Cashing in Two Small Pensions in UK

LiferT

Registered User
Messages
25
Hi

I wonder if anyone can help.

I am 58 and have an occupational (Defined Contribution) pension with a main Irish pension provider.

I worked in the UK many years ago and have 2 very small private pensions valued at £7,000 and £12,500 respectively. The annual pension from these will be insignificant and I would like to either cash them in or transfer them to my main Irish based pension fund.

I am working currently and plan to retire at 65 years. I pay tax at the marginal rate.

Should I cash the pensions in now, take 25% tax free lump sum and pay tax on the remainder? Will the tax paid be paid on my Irish income or UK (zero) income?

Alternatively, should I wait until I retire, and cash out the funds, and pay tax at the rate applied to my very much reduced retirement income.

Is transferring the UK to my Irish pension fund a viable alternative, or will the fees charged be prohibitive?

Many thanks in advance for your assistance.

LT
 
A friend cashed in a UK pension last year, 40% tax was deducted in UK then in Ireland he had to pay a small amount of USC on it. He then reclaimed some of the UK tax on a form downloaded from the HMRC website as he was on the lower tax bracket. It makes no difference whether you take money now or when you retire but if you leave it be, it will hopefully continue to grow.
 
Worth looking as well to see if you have any entitlement to the UK state pension and what that does to your Irish one.
 
If you don't need the additional income for the next 7 years, I wouldn't be inclined to draw the pensions down now.

  • You can leave the funds where they are and draw them at 65.
  • If your current DC scheme can accept transfers from the UK, you may be able to transfer the funds into it. You'd have to ask the scheme administrators if it can accept such a transfer and give them details of the UK funds.
  • Alternatively you can transfer them into personal policies here in Ireland.
There are quite a number of factors to be considered in deciding which of the above three options is best. Taxation, charges, options at retirement, currency exchange (now or later), fund choice ... ideally you would need to evaluate the three options under each of these headings before making a decision.

Regards,

Liam
www.ferga.com
 
Hi All

Many thanks for taking the time to respond to my query.

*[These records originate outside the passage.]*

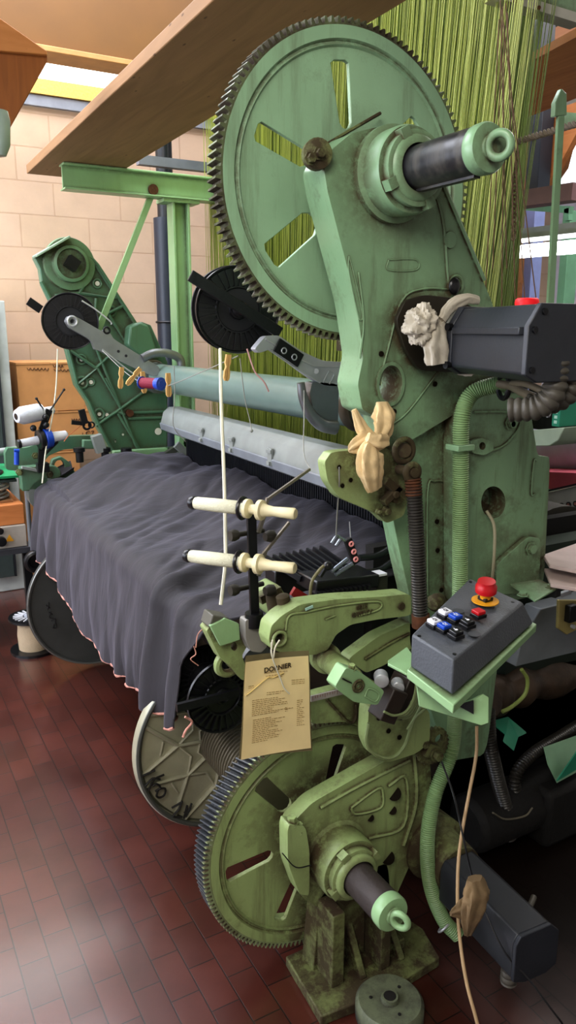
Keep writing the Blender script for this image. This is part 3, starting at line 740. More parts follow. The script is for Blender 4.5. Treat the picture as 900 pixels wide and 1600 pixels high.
# pivot spindle with clamp
p0 = P(505, 1025, Y=1.45); p1 = P(560, 1068, Y=1.22)
sp = MB().lathe([(.036, -.0), (.036, .03), (.027, .034), (.025, .2), (0, .2)], p0, p1-p0, 28, True).build('pivot_spindle', GREEN3, loom)
plabel(sp, 'round green spindle beside the paper pouch')
cl = MB(); Yc = 1.20
cl.plate(rnd(px2([(524, 1072), (541, 1043), (566, 1052), (601, 1080), (590, 1102), (553, 1097), (528, 1078)], Yc), 3, .15), [], Yc, Yc+.035)
cl = cl.build('clamp_block', GCLEAN, sp, bev=.004)
m = MB(); c = P(560, 1072, Y=Yc-.001); m.torus(c, (0, 1, 0), .012, .003, 24, 8); m.torus(c, (0, 1, 0), .006, .002, 20, 8); m.build('screw_socket', GDIRTY, sp)
m = MB(); pxrib(m, [(570, 1088), (576, 1076), (592, 1084), (586, 1096), (570, 1088)], Yc, .002); m.build('clamp_edge', GCLEAN, sp)
m = MB(); m.bar(P(535, 1060, Y=Yc-.001), P(549, 1067, Y=Yc-.001), .002, .004, (0, 1, 0)); m.build('slit', BLKSTEEL, sp)
c = P(549, 1046, Y=1.21); MB().bolt(c, (0, -.2, 1), .007, .012).build('bolt', GREEN3, sp)

# plate behind the spindle with measuring scale
b_ = cast('rear_bracket', [(482, 1088), (590, 1060), (600, 1150), (540, 1128), (486, 1132)], 1.44, .03, GREEN3)
m = MB(); pxrib(m, [(510, 1092), (545, 1128), (556, 1120), (556, 1100)], 1.438, .004); m.build('rib', GDIRTY, b_)
sc = MB().poly([P(486, 1088, Y=1.42), P(486, 1097, Y=1.42), P(540, 1084, Y=1.42), P(540, 1075, Y=1.42)], (0, .004, 0)).build('measuring_scale', mat('scale_white', '#a6a29c', .5), b_)
m = MB()
for i in range(14):
    a = P(489+i*3.8, 1088-i*.95, Y=1.418); b2 = P(489+i*3.8, 1092-i*.95 + (2 if i % 5 == 0 else 0), Y=1.418); m.tube([a, b2], .0005, 4, raw=True)
m.build('scale_ticks', mat('scale_red', '#7c2b2b', .6), sc)
# rounded cover lobe under the clamp
lobe = cast('rounded_cover', [(576, 1105), (600, 1098), (640, 1098), (672, 1110), (672, 1160), (650, 1178), (606, 1192), (584, 1182), (574, 1160)], 1.34, .04, GREEN3, w=.25)
plabel(lobe, 'rounded light green cover below the spindle clamp')
m = MB()
for x, y in [(607, 1142), (624, 1152), (592, 1122)]: c = P(x, y, Y=1.339); m.cyl(c, c-V((0, .002, 0)), .006, n=12)
m.build('screw_hole', HOLE, lobe)
m = MB(); m.tube([P(x, y, Y=1.32) for x, y in [(576, 1130), (572, 1160), (585, 1178), (612, 1184), (632, 1165), (644, 1130), (660, 1098), (664, 1070), (655, 1055)]], .004, 6)
m.tube([P(x, y, Y=1.31) for x, y in [(640, 1065), (655, 1085), (668, 1102), (650, 1120), (636, 1140)]], .003, 6); m.build('grey_wire', mat('greenish_wire', '#7c8a5e', .5), lobe)
c = P(675, 1165, Y=1.36)
m = MB(); n = 26; o = [(c.x+(.052 if i % 2 else .047)*math.cos(2*PI*i/(2*n)), c.z+(.052 if i % 2 else .047)*math.sin(2*PI*i/(2*n))) for i in range(2*n)]
m.plate(o, [circ(c.x-.02, c.z-.01, .014, 12), circ(c.x+.018, c.z+.016, .013, 12)], 1.355, 1.365); gs = m.build('small_ratchet_wheel', GDIRTY, loom)
m = MB(); m.bolt(P(660, 1160, Y=1.355), (0, -1, 0), .011, .016); m.bolt(P(680, 1178, Y=1.34), (0, -1, 0), .012, .02); m.box(P(672, 1172, Y=1.35), (.04, .02, .035), Matrix.Rotation(.5, 3, 'Y')); m.build('bolt', GDIRTY, gs)
# sensor block with silver cylinders (beside the clamp)
sb = MB(); M_ = Matrix.Rotation(.5, 3, 'Y'); sb.box(P(606, 1098, Y=1.25), (.045, .05, .075), M_); sb.box(P(622, 1086, Y=1.28), (.03, .06, .095), M_)
sb = sb.build('sensor_block', mat('greasy_black_block', '#2b211b', .45), loom, bev=.003)
for (x, y), (x2, y2), r in [((596, 1067), (606, 1072), .016), ((622, 1078), (630, 1080), .014), ((618, 1100), (626, 1098), .012)]:
    a = P(x, y, Y=1.24); MB().lathe([(r, 0), (r, .028), (r*.8, .03)], a+V((.02, .03, 0)), (-.5, -.8, 0), 20).build('sensor_cap', STEEL, sb)
m = MB(); 
for k in range(4): m.tube([P(x+k*3, y+k*2, Y=1.22+k*.012) for x, y in [(600, 1112), (616, 1118), (634, 1112), (646, 1092), (650, 1066+k*3), (640, 1050)]], .003, 6)
m.build('sensor_wire', mat('greenish_wire', '#7c8a5e', .5), sb)

# bracket lug at (505-620,705-790): the green plate with rag
br2 = cast('guide_bracket', [(507, 722), (518, 706), (580, 702), (604, 700), (622, 712), (640, 760), (632, 806), (604, 818), (588, 802), (530, 778), (512, 752)], 1.40, .03, GREEN3, w=.2, bev=.004)
plabel(br2, 'light green guide bracket beside the yellowed rag')
m = MB()
for x, y in [(530, 730), (535, 759), (548, 750)]: c = P(x, y, Y=1.399); m.cyl(c, c-V((0, .001, 0)), .005, n=12)
m.build('screw_hole', HOLE, br2)
m = MB()
m.torus(P(631, 704, Y=1.385), (0, 1, 0), .026, .007, 24, 10); m.cyl(P(631, 704, Y=1.40), P(631, 704, Y=1.385), .018, n=20)
m.lathe([(.02, 0), (.02, .02), (.012, .022)], P(616, 772, Y=1.4), (0, -1, 0), 18)
m.bolt(P(616, 772, Y=1.38), (0, -1, 0), .009, .012); m.bolt(P(602, 798, Y=1.39), (0, -1, 0), .009, .014); m.bolt(P(590, 799, Y=1.39), (0, -1, 0), .006, .012)
m.bar(P(600, 750, Y=1.385), P(632, 776, Y=1.385), .02, .02, (0, 1, 0)); m.bar(P(598, 786, Y=1.385), P(624, 760, Y=1.385), .016, .02, (0, 1, 0))
m.build('clamp_fitting', GDIRTY, br2, bev=.002)

# dark corrugated spring hose beside the frame
a = P(644, 738, Y=1.34)
m = MB(); m.torus(a, (0, 1, 0), .017, .008, 24, 10); m.cyl(a+V((0, .05, 0)), a-V((0, .012, 0)), .011, n=16); m.build('hose_eye', GDIRTY, loom)
path = [P(646, 752, Y=1.34), P(649, 800, Y=1.33), P(653, 880, Y=1.32), P(657, 972, Y=1.31)]
hs = MB().hose(path, .0165, .0066, .13, 18).build('spring_hose', CORR, loom); plabel(hs, 'dark grey corrugated spring hose on the near side frame')
MB().hose([P(645, 748, Y=1.34), P(647, 775, Y=1.335)], .0175, .0066, .13, 18).build('rusty_collar', RUST, hs)
MB().lathe([(.021, 0), (.021, .03)], P(657, 960, Y=1.31), P(658, 985, Y=1.31)-P(657, 960, Y=1.31), 20).build('end_collar', RUST, hs)
c = P(680, 945, Y=1.36); MB().lathe([(.014, 0), (.02, .02), (.022, .04), (.012, .055), (0, .056)], c+V((.04, .03, 0)), (-.8, -.5, 0), 18).build('grease_knob', GDIRTY, loom)
# green ribbed hose: upper run then lower run
path = [P(800, 598, Y=1.26), P(772, 602, Y=1.3), P(738, 615, Y=1.335), P(722, 650, Y=1.34), P(720, 720, Y=1.34), P(719, 850, Y=1.34), P(718, 960, Y=1.34), P(712, 1080, Y=1.36), P(706, 1170, Y=1.36), P(680, 1240, Y=1.34), P(668, 1310, Y=1.32), P(672, 1380, Y=1.30), P(692, 1435, Y=1.27), P(716, 1462, Y=1.24)]
hs = MB().hose(path, .0175, .0052, .10, 18).build('ribbed_hose', CORRG, loom); plabel(hs, 'green finely ribbed hose')
m = MB(); g = P(719, 698, Y=1.34); m.box(g+V((-.004, -.004, 0)), (.05, .045, .014)); m.build('hose_clip', GREEN2, hs, bev=.002)
MB().lathe([(.024, 0), (.023, .03), (.025, .034), (.02, .036)], P(790, 598, Y=1.27), (.8, -.4, .0), 24).build('hose_end', mat('dark_grey_green', '#4a4f45', .5), hs)
m = MB(); g = P(787, 604, Y=1.26); m.torus(g, (.9, -.3, 0), .026, .006, 24, 8); m.build('strap', BLKSTEEL, hs)
g = P(694, 1448, Y=1.262); MB().torus(g, P(712, 1460, Y=1.24)-P(688, 1430, Y=1.28), .0185, .003, 24, 8).build('metal_band', STEEL, hs)
# black corrugated hoses lower right
for i, (pts, r, lb) in enumerate([
    ([(762, 1110, 1.5), (765, 1160, 1.5), (778, 1220, 1.5), (792, 1270, 1.5), (795, 1310, 1.5)], .019, 'black corrugated hose hanging behind the console'),
    ([(940, 1110, 1.62), (880, 1148, 1.58), (830, 1180, 1.55), (805, 1215, 1.53), (812, 1260, 1.52), (830, 1285, 1.52)], .0165, 'black corrugated hose sweeping up to the right edge'),
    ([(690, 1450, 1.38), (700, 1510, 1.36), (730, 1560, 1.33), (790, 1590, 1.3), (860, 1600, 1.27), (930, 1590, 1.24)], .018, 'black corrugated hose lying on the floor at lower right')]):
    h_ = MB().hose([P(x, y, Y=Y) for x, y, Y in pts], r, .010, .2, 16).build('corrugated_hose', CORRB, loom); plabel(h_, lb)
g = MB(); g.torus(P(789, 1280, Y=1.5), (.1, .3, 1), .026, .003, 20, 6); g.tube([P(x, y, Y=1.46) for x, y in [(770, 1270), (790, 1280), (820, 1275), (832, 1262)]], .003, 6); g.build('cable_tie', mat('tie_grey', '#6a6454', .6), loom)

# upper servo motor with dark housing
ub = MB(); Ym = 1.42
ub.plate(rnd(px2([(614, 500), (628, 470), (660, 461), (704, 466), (735, 480), (740, 560), (705, 582), (650, 578), (628, 545)], Ym), 3, .2), [], Ym-.012, Ym)
mo = ub.build('upper_motor', mat('oily_black_flange', '#2a2419', .5), loom, bev=.004); plabel(mo, 'upper drive motor with dark grey box housing')
c0 = P(705, 528, Y=1.42); c1 = P(745, 528, Y=1.33)
m = MB(); m.lathe([(.066, 0), (.068, .04), (.06, .05), (.062, .07), (.055, .09)], c0, (.1, -1, 0), 36); m.build('motor_flange', mat('grey_cast_flange', '#6c6d66', .5, .3), mo)
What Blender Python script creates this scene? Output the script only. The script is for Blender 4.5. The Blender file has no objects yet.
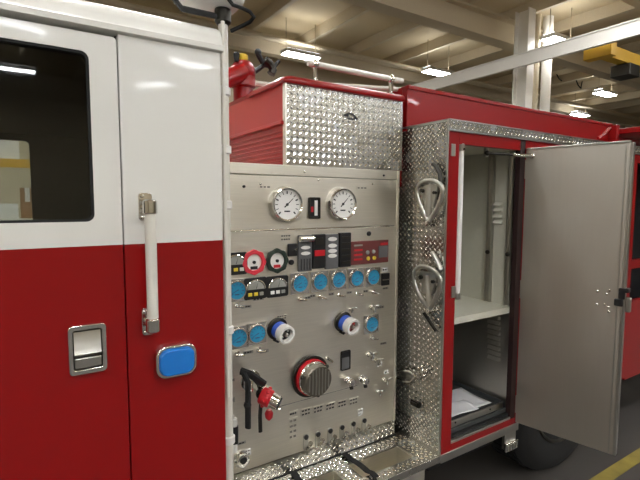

I think that I will do nothing until I reach 65. I will then take the 25% cash free lump sum from each of the UK pensions and take the remainder of each in cash which will be taxable. Hopefully I will only need to pay tax at the lower rate on the remainder.

Does anyone know whether the tax rate that will be applied will be based on the year that I draw down the cash i.e. when I am retired at 65, or based on my income from the previous year, when I will be working full time and paying tax at 40%?.